Meadowlark sells into bigger markets like Madison, Milwaukee and Minneapolis-St. Paul. But it remains committed to supplying grocery stores, restaurants and bakeries in the often-overlooked small and midsize cities of the region, such as Viroqua.

Success Benchmarks

As for how Meadowlark gauges success, John says they are still figuring that out. However, “one of the main things FFI prepared us for is we’re acutely aware of the shortcomings of our data and know how to make it better,” he explains. “We may not have certain data on hand, but we know how important it is to collect and do regular analysis on.”

Numbers aside, John and Halee know they’ve started something that’s immensely valuable to their community. “Our grain business is much larger than just value-adding the grains we grow,” John says. “We are trying to create markets for our neighbors as well. This has economic profitability benefits, but also helps with financial, ecological and soil health sustainability. We are creating jobs here and keeping the food we grow here.”

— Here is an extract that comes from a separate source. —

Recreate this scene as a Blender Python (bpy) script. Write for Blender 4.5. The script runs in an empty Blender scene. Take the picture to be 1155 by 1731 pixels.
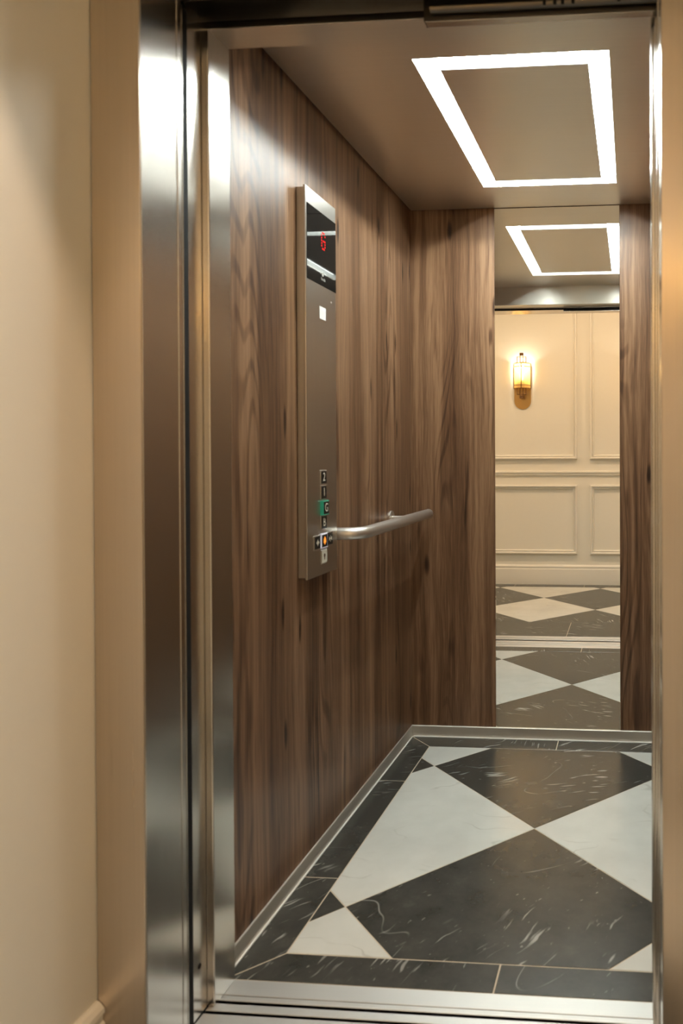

Meadowlark Organics continues to innovate, growing various heirloom varieties and doing unique interplanting such as popcorn as a living trellis for vining dry bean varieties. “For now, we’re a for-profit business, and if we’re profitable, that allows us to continue doing this and reinvest and grow,” John says. “But down the road we’ll be, at the very least, employee owned but hopefully a co-op or nonprofit.”

He and Halee appreciate FFI’s support in getting this far. “We are grateful that FFI exists and that we’ve been able to take advantage of it,” John says. “For a long time, this type of technical assistance was not available—and certainly not for free—so I encourage others to reach out for it.”